**Provided material:**
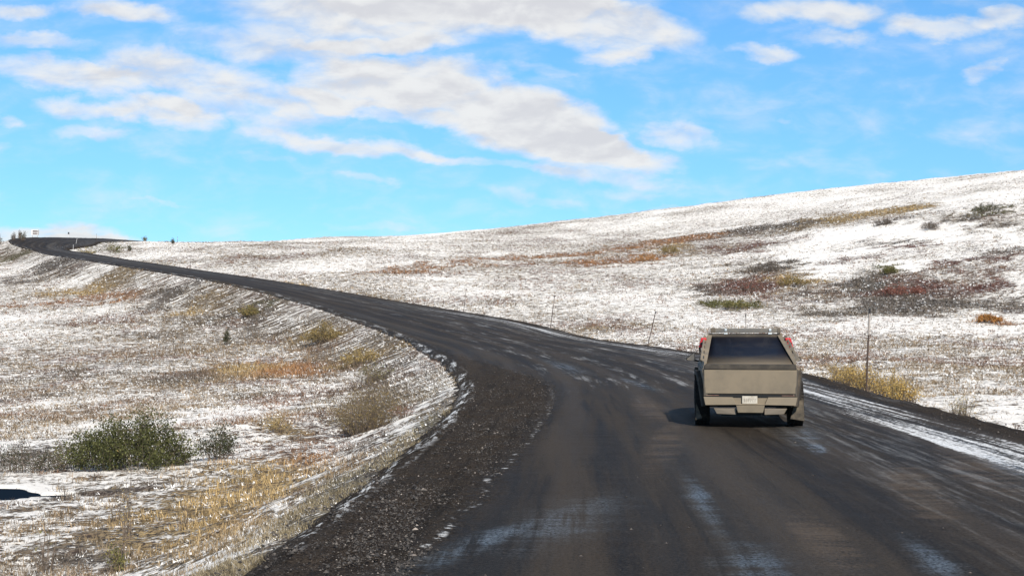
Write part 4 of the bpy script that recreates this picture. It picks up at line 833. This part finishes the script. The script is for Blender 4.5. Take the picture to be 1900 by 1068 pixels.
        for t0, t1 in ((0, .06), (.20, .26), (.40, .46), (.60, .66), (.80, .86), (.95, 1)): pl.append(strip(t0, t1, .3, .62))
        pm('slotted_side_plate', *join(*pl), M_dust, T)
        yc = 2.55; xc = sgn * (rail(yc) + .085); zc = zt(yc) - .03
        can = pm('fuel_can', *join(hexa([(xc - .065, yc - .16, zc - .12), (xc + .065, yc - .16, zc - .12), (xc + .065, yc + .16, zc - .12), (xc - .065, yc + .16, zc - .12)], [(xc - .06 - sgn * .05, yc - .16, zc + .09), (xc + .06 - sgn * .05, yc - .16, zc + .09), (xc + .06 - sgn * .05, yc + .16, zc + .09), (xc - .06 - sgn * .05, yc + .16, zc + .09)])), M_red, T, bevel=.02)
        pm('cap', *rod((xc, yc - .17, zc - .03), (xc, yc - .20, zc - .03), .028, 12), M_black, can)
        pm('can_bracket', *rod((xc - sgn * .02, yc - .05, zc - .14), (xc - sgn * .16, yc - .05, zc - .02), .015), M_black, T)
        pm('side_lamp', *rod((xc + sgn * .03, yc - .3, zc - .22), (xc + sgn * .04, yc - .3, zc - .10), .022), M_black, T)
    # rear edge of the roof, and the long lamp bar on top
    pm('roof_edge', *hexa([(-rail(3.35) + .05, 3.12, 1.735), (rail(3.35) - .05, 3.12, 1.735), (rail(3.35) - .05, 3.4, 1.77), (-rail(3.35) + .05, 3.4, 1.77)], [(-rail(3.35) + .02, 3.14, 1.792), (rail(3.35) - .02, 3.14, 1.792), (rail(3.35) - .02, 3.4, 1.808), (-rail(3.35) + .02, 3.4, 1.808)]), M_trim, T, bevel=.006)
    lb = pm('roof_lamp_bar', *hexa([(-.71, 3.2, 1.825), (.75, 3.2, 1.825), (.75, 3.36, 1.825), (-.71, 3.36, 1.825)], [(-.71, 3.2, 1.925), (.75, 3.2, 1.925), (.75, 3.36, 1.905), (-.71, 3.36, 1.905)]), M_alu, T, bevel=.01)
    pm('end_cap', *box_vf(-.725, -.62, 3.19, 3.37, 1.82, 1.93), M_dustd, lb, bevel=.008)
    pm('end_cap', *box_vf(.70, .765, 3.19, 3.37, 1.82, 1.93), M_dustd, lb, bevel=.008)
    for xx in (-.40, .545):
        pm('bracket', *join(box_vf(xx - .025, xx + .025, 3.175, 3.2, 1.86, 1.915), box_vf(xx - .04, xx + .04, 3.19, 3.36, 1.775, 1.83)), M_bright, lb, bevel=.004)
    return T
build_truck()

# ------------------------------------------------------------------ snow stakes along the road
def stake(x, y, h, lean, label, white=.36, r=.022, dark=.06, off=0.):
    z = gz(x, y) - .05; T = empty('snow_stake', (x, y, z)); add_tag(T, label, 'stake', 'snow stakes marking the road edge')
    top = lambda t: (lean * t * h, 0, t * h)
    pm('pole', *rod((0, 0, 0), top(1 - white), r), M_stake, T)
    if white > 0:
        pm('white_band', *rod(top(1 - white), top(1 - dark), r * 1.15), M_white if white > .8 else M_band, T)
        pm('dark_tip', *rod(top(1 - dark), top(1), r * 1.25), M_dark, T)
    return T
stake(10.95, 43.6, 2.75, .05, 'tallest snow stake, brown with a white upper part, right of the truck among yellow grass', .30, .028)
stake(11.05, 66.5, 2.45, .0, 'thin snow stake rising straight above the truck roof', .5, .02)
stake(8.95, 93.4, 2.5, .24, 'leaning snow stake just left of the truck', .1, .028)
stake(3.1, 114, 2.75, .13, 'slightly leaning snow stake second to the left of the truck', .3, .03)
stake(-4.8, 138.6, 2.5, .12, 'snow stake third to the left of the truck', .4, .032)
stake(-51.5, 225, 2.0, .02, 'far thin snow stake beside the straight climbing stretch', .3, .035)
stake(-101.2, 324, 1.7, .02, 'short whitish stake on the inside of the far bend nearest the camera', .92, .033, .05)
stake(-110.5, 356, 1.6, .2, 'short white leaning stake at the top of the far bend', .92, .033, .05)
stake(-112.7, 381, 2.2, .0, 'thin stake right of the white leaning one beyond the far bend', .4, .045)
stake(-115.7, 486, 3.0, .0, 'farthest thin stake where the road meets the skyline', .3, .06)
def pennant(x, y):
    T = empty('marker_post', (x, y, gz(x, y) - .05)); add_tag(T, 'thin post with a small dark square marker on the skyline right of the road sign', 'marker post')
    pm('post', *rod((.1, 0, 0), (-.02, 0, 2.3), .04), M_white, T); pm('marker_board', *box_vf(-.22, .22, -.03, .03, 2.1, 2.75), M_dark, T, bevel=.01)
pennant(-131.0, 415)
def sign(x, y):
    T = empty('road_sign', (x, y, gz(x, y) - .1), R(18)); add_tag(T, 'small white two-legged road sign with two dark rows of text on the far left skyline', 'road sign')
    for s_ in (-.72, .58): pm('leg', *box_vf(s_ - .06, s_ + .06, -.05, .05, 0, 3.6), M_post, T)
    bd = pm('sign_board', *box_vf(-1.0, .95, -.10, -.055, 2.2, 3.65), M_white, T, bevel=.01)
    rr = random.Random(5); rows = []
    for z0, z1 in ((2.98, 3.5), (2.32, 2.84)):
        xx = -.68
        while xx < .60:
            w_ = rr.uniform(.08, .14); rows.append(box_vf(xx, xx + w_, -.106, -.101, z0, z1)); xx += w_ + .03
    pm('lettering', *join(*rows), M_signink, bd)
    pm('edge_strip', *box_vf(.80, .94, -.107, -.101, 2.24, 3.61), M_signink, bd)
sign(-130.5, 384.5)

**Exercise:** Repeat all of the data above word for word, minus the pictures.

**Task result:**
Write part 4 of the bpy script that recreates this picture. It picks up at line 833. This part finishes the script. The script is for Blender 4.5. Take the picture to be 1900 by 1068 pixels.
        for t0, t1 in ((0, .06), (.20, .26), (.40, .46), (.60, .66), (.80, .86), (.95, 1)): pl.append(strip(t0, t1, .3, .62))
        pm('slotted_side_plate', *join(*pl), M_dust, T)
        yc = 2.55; xc = sgn * (rail(yc) + .085); zc = zt(yc) - .03
        can = pm('fuel_can', *join(hexa([(xc - .065, yc - .16, zc - .12), (xc + .065, yc - .16, zc - .12), (xc + .065, yc + .16, zc - .12), (xc - .065, yc + .16, zc - .12)], [(xc - .06 - sgn * .05, yc - .16, zc + .09), (xc + .06 - sgn * .05, yc - .16, zc + .09), (xc + .06 - sgn * .05, yc + .16, zc + .09), (xc - .06 - sgn * .05, yc + .16, zc + .09)])), M_red, T, bevel=.02)
        pm('cap', *rod((xc, yc - .17, zc - .03), (xc, yc - .20, zc - .03), .028, 12), M_black, can)
        pm('can_bracket', *rod((xc - sgn * .02, yc - .05, zc - .14), (xc - sgn * .16, yc - .05, zc - .02), .015), M_black, T)
        pm('side_lamp', *rod((xc + sgn * .03, yc - .3, zc - .22), (xc + sgn * .04, yc - .3, zc - .10), .022), M_black, T)
    # rear edge of the roof, and the long lamp bar on top
    pm('roof_edge', *hexa([(-rail(3.35) + .05, 3.12, 1.735), (rail(3.35) - .05, 3.12, 1.735), (rail(3.35) - .05, 3.4, 1.77), (-rail(3.35) + .05, 3.4, 1.77)], [(-rail(3.35) + .02, 3.14, 1.792), (rail(3.35) - .02, 3.14, 1.792), (rail(3.35) - .02, 3.4, 1.808), (-rail(3.35) + .02, 3.4, 1.808)]), M_trim, T, bevel=.006)
    lb = pm('roof_lamp_bar', *hexa([(-.71, 3.2, 1.825), (.75, 3.2, 1.825), (.75, 3.36, 1.825), (-.71, 3.36, 1.825)], [(-.71, 3.2, 1.925), (.75, 3.2, 1.925), (.75, 3.36, 1.905), (-.71, 3.36, 1.905)]), M_alu, T, bevel=.01)
    pm('end_cap', *box_vf(-.725, -.62, 3.19, 3.37, 1.82, 1.93), M_dustd, lb, bevel=.008)
    pm('end_cap', *box_vf(.70, .765, 3.19, 3.37, 1.82, 1.93), M_dustd, lb, bevel=.008)
    for xx in (-.40, .545):
        pm('bracket', *join(box_vf(xx - .025, xx + .025, 3.175, 3.2, 1.86, 1.915), box_vf(xx - .04, xx + .04, 3.19, 3.36, 1.775, 1.83)), M_bright, lb, bevel=.004)
    return T
build_truck()

# ------------------------------------------------------------------ snow stakes along the road
def stake(x, y, h, lean, label, white=.36, r=.022, dark=.06, off=0.):
    z = gz(x, y) - .05; T = empty('snow_stake', (x, y, z)); add_tag(T, label, 'stake', 'snow stakes marking the road edge')
    top = lambda t: (lean * t * h, 0, t * h)
    pm('pole', *rod((0, 0, 0), top(1 - white), r), M_stake, T)
    if white > 0:
        pm('white_band', *rod(top(1 - white), top(1 - dark), r * 1.15), M_white if white > .8 else M_band, T)
        pm('dark_tip', *rod(top(1 - dark), top(1), r * 1.25), M_dark, T)
    return T
stake(10.95, 43.6, 2.75, .05, 'tallest snow stake, brown with a white upper part, right of the truck among yellow grass', .30, .028)
stake(11.05, 66.5, 2.45, .0, 'thin snow stake rising straight above the truck roof', .5, .02)
stake(8.95, 93.4, 2.5, .24, 'leaning snow stake just left of the truck', .1, .028)
stake(3.1, 114, 2.75, .13, 'slightly leaning snow stake second to the left of the truck', .3, .03)
stake(-4.8, 138.6, 2.5, .12, 'snow stake third to the left of the truck', .4, .032)
stake(-51.5, 225, 2.0, .02, 'far thin snow stake beside the straight climbing stretch', .3, .035)
stake(-101.2, 324, 1.7, .02, 'short whitish stake on the inside of the far bend nearest the camera', .92, .033, .05)
stake(-110.5, 356, 1.6, .2, 'short white leaning stake at the top of the far bend', .92, .033, .05)
stake(-112.7, 381, 2.2, .0, 'thin stake right of the white leaning one beyond the far bend', .4, .045)
stake(-115.7, 486, 3.0, .0, 'farthest thin stake where the road meets the skyline', .3, .06)
def pennant(x, y):
    T = empty('marker_post', (x, y, gz(x, y) - .05)); add_tag(T, 'thin post with a small dark square marker on the skyline right of the road sign', 'marker post')
    pm('post', *rod((.1, 0, 0), (-.02, 0, 2.3), .04), M_white, T); pm('marker_board', *box_vf(-.22, .22, -.03, .03, 2.1, 2.75), M_dark, T, bevel=.01)
pennant(-131.0, 415)
def sign(x, y):
    T = empty('road_sign', (x, y, gz(x, y) - .1), R(18)); add_tag(T, 'small white two-legged road sign with two dark rows of text on the far left skyline', 'road sign')
    for s_ in (-.72, .58): pm('leg', *box_vf(s_ - .06, s_ + .06, -.05, .05, 0, 3.6), M_post, T)
    bd = pm('sign_board', *box_vf(-1.0, .95, -.10, -.055, 2.2, 3.65), M_white, T, bevel=.01)
    rr = random.Random(5); rows = []
    for z0, z1 in ((2.98, 3.5), (2.32, 2.84)):
        xx = -.68
        while xx < .60:
            w_ = rr.uniform(.08, .14); rows.append(box_vf(xx, xx + w_, -.106, -.101, z0, z1)); xx += w_ + .03
    pm('lettering', *join(*rows), M_signink, bd)
    pm('edge_strip', *box_vf(.80, .94, -.107, -.101, 2.24, 3.61), M_signink, bd)
sign(-130.5, 384.5)